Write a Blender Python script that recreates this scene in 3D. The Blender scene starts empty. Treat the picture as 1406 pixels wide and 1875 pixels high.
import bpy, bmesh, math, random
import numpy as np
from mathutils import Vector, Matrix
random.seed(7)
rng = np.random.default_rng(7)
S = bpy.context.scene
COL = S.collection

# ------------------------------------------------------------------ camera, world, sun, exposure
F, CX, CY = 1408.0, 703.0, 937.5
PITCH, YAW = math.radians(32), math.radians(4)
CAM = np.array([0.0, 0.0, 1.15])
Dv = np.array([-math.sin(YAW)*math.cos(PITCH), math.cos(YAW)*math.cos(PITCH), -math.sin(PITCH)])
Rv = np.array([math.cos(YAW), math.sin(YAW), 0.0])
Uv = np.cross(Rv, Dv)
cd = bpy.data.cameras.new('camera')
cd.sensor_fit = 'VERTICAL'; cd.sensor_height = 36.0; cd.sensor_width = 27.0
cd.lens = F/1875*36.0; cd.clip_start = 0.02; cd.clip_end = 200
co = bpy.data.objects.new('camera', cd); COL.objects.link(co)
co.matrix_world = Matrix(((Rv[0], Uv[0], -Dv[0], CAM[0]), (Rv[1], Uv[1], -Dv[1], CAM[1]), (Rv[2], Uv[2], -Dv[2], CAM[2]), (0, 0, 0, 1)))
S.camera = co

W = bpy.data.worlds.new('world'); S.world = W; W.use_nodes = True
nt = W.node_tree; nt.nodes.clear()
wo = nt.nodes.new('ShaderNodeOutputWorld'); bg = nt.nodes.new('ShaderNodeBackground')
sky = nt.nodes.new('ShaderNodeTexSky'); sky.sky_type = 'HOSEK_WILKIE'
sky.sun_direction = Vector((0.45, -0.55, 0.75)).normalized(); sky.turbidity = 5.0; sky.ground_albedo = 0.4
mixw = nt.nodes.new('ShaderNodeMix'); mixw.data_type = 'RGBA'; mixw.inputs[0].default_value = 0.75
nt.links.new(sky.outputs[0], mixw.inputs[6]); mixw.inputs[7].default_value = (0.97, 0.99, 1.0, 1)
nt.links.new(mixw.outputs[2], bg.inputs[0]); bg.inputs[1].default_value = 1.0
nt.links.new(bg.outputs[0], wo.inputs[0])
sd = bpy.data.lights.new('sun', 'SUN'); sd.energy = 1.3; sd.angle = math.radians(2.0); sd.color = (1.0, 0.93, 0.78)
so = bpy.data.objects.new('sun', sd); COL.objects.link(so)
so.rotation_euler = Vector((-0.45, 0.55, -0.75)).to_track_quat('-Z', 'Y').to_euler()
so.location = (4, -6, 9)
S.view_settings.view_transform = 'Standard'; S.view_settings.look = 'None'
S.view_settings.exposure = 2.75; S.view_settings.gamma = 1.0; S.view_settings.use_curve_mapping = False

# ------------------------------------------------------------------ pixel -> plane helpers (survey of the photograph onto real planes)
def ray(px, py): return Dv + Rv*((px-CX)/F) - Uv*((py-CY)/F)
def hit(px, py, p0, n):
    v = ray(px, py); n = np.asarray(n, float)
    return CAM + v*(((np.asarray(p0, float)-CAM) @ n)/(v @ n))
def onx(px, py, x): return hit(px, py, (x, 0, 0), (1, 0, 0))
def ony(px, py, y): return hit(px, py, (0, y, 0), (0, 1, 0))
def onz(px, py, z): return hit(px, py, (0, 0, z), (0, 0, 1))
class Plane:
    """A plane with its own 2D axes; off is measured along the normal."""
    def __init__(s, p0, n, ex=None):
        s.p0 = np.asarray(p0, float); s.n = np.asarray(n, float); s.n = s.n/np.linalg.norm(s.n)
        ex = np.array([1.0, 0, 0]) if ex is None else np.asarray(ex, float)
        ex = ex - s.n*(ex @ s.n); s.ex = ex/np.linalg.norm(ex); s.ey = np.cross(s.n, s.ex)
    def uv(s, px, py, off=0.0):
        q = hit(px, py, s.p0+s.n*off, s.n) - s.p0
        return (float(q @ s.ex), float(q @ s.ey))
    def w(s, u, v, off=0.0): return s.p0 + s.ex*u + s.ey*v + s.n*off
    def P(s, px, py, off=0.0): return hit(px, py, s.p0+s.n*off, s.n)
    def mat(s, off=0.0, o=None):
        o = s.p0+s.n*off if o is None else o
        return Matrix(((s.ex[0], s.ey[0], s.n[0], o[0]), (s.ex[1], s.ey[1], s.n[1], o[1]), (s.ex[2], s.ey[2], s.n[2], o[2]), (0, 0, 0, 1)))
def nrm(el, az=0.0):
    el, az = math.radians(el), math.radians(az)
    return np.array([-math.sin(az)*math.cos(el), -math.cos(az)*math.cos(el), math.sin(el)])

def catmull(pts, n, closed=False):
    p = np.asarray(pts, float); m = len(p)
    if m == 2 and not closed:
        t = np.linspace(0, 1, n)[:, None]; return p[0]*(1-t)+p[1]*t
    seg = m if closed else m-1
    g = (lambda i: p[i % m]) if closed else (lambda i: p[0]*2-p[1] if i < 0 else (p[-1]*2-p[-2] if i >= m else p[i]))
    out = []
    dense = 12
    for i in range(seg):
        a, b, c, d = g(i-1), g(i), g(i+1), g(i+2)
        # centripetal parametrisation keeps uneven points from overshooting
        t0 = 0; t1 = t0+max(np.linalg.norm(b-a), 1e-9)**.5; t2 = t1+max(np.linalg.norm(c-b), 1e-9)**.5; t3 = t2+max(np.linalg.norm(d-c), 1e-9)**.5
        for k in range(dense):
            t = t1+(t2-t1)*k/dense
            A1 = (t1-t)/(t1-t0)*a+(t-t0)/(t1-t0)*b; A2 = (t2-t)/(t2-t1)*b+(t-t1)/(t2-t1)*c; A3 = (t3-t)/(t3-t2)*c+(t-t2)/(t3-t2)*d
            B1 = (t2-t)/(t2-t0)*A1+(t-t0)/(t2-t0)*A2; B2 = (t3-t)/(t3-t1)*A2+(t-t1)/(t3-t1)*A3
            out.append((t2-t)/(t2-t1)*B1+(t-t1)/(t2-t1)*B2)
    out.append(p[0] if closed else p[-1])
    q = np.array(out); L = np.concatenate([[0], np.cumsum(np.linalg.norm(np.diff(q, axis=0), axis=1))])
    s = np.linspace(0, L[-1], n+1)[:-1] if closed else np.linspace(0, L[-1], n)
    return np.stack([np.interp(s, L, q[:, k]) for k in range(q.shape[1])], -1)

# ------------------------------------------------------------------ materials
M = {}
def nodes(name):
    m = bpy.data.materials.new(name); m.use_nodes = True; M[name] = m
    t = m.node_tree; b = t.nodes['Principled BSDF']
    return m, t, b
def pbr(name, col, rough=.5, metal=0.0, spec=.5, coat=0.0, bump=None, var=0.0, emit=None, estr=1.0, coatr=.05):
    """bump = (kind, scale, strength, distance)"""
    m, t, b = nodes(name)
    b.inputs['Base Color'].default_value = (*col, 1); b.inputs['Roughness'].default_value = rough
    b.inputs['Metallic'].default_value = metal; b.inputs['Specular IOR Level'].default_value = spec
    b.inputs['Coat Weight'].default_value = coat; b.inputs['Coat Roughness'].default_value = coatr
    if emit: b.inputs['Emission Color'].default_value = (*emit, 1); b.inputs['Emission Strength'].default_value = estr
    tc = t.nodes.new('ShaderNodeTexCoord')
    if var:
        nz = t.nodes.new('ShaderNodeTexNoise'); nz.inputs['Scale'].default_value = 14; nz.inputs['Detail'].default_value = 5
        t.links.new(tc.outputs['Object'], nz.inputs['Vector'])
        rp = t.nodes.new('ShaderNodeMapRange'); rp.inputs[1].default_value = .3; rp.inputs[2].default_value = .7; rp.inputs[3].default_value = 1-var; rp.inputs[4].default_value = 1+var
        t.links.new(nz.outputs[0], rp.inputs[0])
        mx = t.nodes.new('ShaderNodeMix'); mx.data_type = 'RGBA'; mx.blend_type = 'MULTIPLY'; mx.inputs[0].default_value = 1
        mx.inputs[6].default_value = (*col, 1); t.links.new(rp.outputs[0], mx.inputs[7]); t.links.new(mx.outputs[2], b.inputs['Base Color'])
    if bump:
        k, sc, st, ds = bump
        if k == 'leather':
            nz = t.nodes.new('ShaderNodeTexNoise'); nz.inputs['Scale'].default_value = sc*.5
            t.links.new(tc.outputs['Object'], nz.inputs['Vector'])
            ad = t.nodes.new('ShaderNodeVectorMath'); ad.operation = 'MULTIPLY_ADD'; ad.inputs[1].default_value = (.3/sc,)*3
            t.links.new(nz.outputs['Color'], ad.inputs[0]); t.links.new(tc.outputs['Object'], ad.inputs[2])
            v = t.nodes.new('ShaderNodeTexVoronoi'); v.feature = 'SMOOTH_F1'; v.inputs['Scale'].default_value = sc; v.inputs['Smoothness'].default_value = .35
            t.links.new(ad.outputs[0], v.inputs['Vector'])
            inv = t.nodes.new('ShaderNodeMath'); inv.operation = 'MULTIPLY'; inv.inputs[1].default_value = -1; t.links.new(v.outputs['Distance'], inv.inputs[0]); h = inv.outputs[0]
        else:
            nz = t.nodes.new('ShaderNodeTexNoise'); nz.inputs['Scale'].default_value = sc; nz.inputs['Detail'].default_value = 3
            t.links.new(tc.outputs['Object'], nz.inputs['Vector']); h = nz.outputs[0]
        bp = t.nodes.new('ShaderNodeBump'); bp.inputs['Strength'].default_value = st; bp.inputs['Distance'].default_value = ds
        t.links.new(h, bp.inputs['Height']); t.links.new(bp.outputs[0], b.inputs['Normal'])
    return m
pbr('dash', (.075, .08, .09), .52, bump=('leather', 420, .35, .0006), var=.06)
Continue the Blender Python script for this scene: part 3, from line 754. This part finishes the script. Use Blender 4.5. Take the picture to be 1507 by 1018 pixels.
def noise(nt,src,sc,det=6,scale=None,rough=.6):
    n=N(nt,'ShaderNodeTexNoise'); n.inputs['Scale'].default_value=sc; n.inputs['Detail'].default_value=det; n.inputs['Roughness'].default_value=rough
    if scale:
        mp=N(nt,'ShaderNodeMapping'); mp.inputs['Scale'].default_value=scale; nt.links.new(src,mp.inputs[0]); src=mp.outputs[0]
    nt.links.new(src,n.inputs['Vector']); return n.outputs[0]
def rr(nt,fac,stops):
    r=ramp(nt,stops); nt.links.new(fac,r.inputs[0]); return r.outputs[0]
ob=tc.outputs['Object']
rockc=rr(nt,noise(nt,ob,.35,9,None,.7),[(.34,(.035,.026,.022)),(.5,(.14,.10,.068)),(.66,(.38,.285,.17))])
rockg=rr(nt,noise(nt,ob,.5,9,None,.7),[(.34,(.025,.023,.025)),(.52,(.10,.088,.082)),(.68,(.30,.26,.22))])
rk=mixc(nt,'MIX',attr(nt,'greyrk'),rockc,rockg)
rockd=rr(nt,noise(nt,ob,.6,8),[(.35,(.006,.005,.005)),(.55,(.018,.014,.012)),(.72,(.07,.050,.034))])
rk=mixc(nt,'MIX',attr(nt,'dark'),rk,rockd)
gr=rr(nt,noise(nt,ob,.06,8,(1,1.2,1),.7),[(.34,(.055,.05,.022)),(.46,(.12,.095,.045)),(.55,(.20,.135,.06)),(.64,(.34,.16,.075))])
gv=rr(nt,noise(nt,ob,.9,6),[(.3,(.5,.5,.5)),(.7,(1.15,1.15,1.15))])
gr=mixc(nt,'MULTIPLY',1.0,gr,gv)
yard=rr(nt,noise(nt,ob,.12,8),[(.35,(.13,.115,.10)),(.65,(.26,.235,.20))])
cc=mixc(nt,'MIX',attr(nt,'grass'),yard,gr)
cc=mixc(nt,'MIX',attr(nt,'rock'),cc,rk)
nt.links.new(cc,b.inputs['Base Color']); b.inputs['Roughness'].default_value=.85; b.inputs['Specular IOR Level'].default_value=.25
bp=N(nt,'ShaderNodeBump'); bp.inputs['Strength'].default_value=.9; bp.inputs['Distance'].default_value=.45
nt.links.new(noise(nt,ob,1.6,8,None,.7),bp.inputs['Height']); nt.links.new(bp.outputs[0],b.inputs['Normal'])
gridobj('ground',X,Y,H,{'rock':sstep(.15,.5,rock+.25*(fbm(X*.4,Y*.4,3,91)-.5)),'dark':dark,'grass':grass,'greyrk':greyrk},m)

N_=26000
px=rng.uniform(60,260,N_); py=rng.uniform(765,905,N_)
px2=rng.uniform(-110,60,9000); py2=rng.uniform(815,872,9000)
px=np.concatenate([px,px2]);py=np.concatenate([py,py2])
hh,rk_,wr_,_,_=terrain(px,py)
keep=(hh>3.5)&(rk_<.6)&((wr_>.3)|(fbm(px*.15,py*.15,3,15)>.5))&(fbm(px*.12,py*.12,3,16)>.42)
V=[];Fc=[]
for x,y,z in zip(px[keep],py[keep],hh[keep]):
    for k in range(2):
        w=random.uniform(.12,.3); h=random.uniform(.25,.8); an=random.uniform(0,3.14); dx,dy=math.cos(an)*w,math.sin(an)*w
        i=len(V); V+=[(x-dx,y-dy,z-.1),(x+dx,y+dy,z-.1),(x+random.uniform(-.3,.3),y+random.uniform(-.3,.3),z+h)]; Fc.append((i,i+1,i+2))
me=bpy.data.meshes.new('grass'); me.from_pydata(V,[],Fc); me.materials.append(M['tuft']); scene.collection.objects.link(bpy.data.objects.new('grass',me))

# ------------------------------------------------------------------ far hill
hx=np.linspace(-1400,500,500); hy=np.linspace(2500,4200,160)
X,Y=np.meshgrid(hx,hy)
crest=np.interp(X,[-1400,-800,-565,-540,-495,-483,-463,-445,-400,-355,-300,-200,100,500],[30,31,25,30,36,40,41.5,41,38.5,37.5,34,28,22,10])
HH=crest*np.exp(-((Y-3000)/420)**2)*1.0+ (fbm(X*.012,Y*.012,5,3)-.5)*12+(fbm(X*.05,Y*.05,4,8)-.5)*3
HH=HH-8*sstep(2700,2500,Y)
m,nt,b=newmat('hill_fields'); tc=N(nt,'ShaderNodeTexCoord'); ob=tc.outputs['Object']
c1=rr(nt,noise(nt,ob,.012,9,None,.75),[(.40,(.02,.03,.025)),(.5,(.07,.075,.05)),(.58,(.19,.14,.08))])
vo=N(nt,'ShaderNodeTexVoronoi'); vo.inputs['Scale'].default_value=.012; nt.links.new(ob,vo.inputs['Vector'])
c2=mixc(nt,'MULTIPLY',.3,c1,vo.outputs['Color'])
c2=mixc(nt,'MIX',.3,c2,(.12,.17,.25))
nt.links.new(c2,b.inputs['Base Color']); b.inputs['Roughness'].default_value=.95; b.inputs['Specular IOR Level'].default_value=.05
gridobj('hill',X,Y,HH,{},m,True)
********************
• _WHAT YOU ARE ASKED TO DO_: Retype exactly the lines from the start of the entries through the one with "S.camera = co"; include both ends.

• _TASK OUTPUT_:
Write a Blender Python script that recreates this scene in 3D. The Blender scene starts empty. Treat the picture as 1406 pixels wide and 1875 pixels high.
import bpy, bmesh, math, random
import numpy as np
from mathutils import Vector, Matrix
random.seed(7)
rng = np.random.default_rng(7)
S = bpy.context.scene
COL = S.collection

# ------------------------------------------------------------------ camera, world, sun, exposure
F, CX, CY = 1408.0, 703.0, 937.5
PITCH, YAW = math.radians(32), math.radians(4)
CAM = np.array([0.0, 0.0, 1.15])
Dv = np.array([-math.sin(YAW)*math.cos(PITCH), math.cos(YAW)*math.cos(PITCH), -math.sin(PITCH)])
Rv = np.array([math.cos(YAW), math.sin(YAW), 0.0])
Uv = np.cross(Rv, Dv)
cd = bpy.data.cameras.new('camera')
cd.sensor_fit = 'VERTICAL'; cd.sensor_height = 36.0; cd.sensor_width = 27.0
cd.lens = F/1875*36.0; cd.clip_start = 0.02; cd.clip_end = 200
co = bpy.data.objects.new('camera', cd); COL.objects.link(co)
co.matrix_world = Matrix(((Rv[0], Uv[0], -Dv[0], CAM[0]), (Rv[1], Uv[1], -Dv[1], CAM[1]), (Rv[2], Uv[2], -Dv[2], CAM[2]), (0, 0, 0, 1)))
S.camera = co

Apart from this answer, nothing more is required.